Torfaen’s Nick Thomas-Symonds claimed the changes were “driven by naked political interest”.

"These boundary changes are designed to give the Tories an advantage for the next general election," he said.

But Monmouth’s David Davies, Gwent’s only Conservative MP, called the proposals “not entirely unexpected”.

“It looks very similar to what was suggested before,” he said.

He added: “I went to school in Caldicot and it would be a pleasure to canvass Hall Park where I used to live.

“And I will be delighted to represent the parts of Monmouthshire County Council that are currently in Newport East.”

Islwyn MP Chris Evans, who could lose his seat if the plans are given the go-ahead, called the proposal “extremely disappointing”.

“Many of the reformed constituencies make very little geographical sense and the majority of my constituents will be unhappy with these plans,” he said.

He added: “I will do everything I can to fight for the community to be represented together as one in Parliament.”

And Caerphilly MP Wayne David said the proposals “deny the geographic reality of the area and the sense of community that exists in the Valleys.”

“It might be easy to draw lines on a map but that doesn’t recognise the topography of the area,” he said.

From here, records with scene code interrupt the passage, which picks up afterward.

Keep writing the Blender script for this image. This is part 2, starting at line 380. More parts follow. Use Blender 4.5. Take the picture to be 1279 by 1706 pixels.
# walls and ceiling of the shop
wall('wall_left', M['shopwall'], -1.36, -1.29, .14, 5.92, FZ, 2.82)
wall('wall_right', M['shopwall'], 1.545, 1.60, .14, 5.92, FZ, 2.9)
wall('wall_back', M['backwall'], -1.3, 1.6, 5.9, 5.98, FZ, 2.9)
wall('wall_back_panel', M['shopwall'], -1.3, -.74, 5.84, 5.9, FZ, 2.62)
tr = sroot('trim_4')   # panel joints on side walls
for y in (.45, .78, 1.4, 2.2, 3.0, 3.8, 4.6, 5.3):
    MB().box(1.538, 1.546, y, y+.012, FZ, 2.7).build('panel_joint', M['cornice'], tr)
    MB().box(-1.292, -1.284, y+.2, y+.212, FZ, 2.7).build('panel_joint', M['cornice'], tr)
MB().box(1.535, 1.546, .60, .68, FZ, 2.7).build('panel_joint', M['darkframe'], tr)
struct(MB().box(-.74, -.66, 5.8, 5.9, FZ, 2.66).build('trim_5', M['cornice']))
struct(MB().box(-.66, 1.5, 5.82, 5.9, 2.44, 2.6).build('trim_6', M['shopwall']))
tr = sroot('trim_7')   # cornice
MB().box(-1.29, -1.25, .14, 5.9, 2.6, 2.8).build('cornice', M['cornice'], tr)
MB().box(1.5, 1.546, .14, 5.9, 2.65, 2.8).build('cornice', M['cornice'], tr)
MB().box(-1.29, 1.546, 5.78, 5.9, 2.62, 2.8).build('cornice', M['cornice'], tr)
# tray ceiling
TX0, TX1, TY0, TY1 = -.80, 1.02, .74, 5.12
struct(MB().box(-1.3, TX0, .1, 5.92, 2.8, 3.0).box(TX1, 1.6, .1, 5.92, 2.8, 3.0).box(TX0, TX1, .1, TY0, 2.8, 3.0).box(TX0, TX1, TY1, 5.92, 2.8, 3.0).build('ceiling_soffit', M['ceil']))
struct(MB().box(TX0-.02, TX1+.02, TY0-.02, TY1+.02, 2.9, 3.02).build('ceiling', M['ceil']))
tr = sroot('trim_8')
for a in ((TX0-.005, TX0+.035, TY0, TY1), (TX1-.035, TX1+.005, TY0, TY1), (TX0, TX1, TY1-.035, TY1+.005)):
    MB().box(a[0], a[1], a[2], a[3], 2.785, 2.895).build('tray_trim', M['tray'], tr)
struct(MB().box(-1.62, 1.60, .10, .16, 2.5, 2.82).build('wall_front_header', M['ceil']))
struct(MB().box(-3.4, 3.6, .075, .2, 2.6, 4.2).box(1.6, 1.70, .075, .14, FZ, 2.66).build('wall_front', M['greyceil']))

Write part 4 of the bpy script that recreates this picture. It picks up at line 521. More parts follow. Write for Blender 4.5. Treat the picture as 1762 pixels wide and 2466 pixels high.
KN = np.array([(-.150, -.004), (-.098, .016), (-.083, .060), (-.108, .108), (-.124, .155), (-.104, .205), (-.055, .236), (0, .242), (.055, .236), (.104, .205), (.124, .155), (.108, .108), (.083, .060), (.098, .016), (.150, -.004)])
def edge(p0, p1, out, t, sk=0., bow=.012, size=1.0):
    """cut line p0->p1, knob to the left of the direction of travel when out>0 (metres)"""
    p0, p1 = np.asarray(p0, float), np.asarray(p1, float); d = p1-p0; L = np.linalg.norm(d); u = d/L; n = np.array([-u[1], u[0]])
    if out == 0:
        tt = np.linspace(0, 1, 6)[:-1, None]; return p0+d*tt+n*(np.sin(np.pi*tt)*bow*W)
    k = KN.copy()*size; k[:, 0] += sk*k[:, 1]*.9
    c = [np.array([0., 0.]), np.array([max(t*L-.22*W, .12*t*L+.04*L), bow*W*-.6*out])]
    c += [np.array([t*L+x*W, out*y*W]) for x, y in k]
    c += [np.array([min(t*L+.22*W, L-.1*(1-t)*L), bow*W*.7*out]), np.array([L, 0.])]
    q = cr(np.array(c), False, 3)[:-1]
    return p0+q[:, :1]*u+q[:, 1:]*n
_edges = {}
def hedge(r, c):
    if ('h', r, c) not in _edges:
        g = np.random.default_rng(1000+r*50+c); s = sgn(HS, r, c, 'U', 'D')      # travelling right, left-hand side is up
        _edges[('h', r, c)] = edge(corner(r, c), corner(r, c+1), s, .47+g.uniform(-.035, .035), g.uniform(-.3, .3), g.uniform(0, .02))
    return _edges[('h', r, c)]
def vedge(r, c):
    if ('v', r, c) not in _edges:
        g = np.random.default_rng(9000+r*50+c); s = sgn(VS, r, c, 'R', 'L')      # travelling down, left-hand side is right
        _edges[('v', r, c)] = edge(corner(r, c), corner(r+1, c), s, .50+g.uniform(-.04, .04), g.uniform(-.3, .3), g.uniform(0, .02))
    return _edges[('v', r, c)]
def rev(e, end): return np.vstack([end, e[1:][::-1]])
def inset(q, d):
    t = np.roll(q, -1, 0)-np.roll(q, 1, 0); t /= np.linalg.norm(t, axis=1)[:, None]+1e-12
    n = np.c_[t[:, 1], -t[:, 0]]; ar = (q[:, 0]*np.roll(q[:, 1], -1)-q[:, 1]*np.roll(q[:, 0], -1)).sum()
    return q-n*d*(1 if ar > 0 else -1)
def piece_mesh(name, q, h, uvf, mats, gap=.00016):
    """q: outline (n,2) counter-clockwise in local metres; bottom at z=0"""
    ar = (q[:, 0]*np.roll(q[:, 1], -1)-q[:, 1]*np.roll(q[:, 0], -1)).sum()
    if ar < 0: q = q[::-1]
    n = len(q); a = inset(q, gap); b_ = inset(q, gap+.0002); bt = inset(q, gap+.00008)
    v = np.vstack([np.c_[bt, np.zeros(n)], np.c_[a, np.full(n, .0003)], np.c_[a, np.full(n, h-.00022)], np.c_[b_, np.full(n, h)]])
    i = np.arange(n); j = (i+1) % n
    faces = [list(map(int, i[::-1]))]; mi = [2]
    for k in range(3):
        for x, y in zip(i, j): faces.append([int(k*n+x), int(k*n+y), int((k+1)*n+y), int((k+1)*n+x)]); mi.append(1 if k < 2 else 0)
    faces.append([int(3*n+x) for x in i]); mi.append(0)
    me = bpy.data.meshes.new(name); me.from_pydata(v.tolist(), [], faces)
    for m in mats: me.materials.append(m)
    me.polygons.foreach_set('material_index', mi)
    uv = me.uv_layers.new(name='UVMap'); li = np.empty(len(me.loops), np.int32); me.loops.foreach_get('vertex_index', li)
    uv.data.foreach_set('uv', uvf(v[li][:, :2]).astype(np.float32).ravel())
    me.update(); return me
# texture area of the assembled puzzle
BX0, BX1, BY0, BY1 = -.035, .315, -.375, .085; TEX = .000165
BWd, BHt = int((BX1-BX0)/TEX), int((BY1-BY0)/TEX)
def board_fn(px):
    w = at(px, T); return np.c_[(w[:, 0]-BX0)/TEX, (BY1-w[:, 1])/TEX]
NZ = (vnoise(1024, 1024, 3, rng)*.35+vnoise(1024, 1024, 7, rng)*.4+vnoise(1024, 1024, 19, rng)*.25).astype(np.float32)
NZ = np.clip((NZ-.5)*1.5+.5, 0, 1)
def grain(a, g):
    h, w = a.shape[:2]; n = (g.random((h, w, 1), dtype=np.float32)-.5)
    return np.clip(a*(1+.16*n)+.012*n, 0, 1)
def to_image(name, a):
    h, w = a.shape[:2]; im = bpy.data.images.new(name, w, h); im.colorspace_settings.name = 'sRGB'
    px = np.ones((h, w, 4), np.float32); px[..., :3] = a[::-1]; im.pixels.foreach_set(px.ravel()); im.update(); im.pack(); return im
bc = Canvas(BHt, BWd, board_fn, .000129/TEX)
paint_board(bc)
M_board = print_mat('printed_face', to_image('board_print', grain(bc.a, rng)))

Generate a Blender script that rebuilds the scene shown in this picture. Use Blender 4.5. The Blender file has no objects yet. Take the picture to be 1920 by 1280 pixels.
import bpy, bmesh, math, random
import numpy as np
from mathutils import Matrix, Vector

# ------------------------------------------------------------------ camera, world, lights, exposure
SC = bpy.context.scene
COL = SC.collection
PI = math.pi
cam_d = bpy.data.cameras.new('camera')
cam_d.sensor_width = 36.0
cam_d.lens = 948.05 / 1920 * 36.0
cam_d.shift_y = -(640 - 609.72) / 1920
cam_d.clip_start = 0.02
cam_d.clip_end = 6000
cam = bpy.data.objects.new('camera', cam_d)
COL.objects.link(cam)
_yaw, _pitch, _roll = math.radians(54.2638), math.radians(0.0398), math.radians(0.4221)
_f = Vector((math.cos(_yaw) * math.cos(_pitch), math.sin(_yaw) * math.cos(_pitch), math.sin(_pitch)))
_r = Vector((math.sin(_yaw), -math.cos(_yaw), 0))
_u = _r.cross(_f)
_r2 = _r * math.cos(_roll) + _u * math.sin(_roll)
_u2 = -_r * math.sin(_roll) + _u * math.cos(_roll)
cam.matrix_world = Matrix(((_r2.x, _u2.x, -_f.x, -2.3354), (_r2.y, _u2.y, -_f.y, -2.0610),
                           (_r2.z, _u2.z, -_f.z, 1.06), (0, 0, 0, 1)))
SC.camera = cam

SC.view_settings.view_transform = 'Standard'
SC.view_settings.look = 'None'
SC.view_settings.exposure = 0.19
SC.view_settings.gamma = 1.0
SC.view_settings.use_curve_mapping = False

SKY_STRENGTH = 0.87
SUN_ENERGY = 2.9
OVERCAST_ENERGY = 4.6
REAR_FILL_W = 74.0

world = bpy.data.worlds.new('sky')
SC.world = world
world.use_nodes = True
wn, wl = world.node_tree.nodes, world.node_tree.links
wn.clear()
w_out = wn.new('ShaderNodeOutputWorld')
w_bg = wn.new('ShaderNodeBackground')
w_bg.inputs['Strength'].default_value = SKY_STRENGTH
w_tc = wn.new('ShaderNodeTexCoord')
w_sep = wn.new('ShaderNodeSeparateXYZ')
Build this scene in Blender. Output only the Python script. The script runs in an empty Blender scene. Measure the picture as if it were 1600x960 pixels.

As part of the 12-week public consultation five two-day hearings will be held across Wales where members of the public can scrutinise the plans and have their say, with the closest one to Argus readers to be held at Cardiff’s Mercure Holland House on Wednesday, October 26 and the following day.

Others will be held in Carmarthen, Bangor, Llandrindod and Wrexham. Boundary Commission officials said none of these hearings were being held in Gwent as by law they are only allowed to hold five sessions.

Revised proposals will then be presented next spring, followed by a second, four-week consultation, before the final recommendations are presented to Parliament by the start of October 2018.